Judge, I would just ask you to have as much mercy as possible. I think the best chance for Latoshia Norris to have a crime free life is to be as far away from Maurice Alexander and have a chance to establish a life on the outside without him.

(Sentencing Hearing Transcript (4:11CR247 JCH, ECF No. 38), PP. 2-3). Finally, in his Affidavit submitted to the Court in this proceeding, Mr. Bruns stated as follows:

Prior to Ms. Norris' sentencing, I filed with the Court a Sentencing Memorandum. In the Memorandum and at the Sentencing Hearing, I requested a variance from the sentencing guideline range of 51 to 63 months for a non-guideline sentence of probation. I further provided the Court with a letter and certificate from the "Breaking Free" program that Ms. Norris attended. Throughout my representation of Ms. Norris, I repeatedly asked her to provide me with details concerning her relationship with her co-defendant. I implored Ms. Norris to "help herself out" by either agreeing to testify against the co-defendant or provide me with information that I might use in sentencing. Ms. Norris steadfastly refused to implicate her co-defendant in any meaningful way that would be helpful to her prior to plea or at sentencing.

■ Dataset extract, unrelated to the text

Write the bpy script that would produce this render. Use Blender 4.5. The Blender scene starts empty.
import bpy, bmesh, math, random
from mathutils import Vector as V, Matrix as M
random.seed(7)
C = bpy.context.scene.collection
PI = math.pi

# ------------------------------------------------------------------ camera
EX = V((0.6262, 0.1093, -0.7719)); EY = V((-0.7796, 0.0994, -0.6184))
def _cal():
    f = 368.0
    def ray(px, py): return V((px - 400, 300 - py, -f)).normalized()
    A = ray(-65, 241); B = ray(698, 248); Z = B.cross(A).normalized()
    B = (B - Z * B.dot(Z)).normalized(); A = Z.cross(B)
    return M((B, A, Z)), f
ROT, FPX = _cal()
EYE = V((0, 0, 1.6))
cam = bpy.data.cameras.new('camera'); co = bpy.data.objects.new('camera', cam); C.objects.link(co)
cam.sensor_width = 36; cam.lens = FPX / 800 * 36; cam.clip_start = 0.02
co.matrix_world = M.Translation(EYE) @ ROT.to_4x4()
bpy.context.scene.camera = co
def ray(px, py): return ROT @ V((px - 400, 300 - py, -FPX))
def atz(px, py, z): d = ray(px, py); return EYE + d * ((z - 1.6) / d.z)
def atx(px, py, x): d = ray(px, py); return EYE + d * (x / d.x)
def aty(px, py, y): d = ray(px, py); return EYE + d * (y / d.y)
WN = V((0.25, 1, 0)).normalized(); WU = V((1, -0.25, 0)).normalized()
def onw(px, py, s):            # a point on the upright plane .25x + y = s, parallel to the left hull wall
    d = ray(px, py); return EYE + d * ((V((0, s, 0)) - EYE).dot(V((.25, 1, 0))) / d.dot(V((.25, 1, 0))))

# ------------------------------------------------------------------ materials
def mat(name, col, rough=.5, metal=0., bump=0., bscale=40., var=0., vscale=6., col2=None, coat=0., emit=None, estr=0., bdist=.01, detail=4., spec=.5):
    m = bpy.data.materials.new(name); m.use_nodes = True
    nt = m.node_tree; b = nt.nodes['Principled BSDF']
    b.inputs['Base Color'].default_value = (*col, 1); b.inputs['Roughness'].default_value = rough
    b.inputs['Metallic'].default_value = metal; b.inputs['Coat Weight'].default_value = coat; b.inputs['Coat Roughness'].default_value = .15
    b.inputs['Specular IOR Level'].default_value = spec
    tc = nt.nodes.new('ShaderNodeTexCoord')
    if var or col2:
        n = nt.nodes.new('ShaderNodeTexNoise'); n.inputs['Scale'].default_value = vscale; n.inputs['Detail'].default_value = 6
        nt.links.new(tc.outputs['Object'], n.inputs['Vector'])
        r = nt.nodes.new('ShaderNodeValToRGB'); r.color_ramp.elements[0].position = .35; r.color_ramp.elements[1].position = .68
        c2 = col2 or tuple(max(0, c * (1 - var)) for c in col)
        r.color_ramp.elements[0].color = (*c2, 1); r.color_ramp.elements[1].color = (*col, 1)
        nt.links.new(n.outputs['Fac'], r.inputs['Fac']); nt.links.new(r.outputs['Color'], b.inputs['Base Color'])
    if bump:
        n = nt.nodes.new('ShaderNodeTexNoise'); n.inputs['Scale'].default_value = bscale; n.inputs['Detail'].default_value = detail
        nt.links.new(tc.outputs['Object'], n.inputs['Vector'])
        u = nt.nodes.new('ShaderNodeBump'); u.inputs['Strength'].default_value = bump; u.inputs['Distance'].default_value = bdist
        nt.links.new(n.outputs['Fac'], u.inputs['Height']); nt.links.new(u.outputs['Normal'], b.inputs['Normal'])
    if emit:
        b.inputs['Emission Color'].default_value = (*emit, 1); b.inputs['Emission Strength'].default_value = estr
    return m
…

(ECF No. 7). Upon consideration of the foregoing, the Court finds Mr. Bruns' performance fell well within the wide range of professionally competent assistance sanctioned by Strickland. Ground 3 is denied.[6]

CONCLUSION

Accordingly,

IT IS HEREBY ORDERED that Movant's Motion to Vacate, Set Aside, or Correct Sentence pursuant to 28 U.S.C. § 2255 (ECF No. 1) is DENIED, and her claims are DISMISSED with prejudice. An Order of Dismissal will accompany this Memorandum and Order.

IT IS FURTHER ORDERED that because Movant cannot make a substantial showing of the denial of a constitutional right, the Court will not issue a certificate of appealability. See Cox v. Norris, 133 F.3d 565, 569 (8th Cir. 1997), cert. denied, 525 U.S. 834 (1998).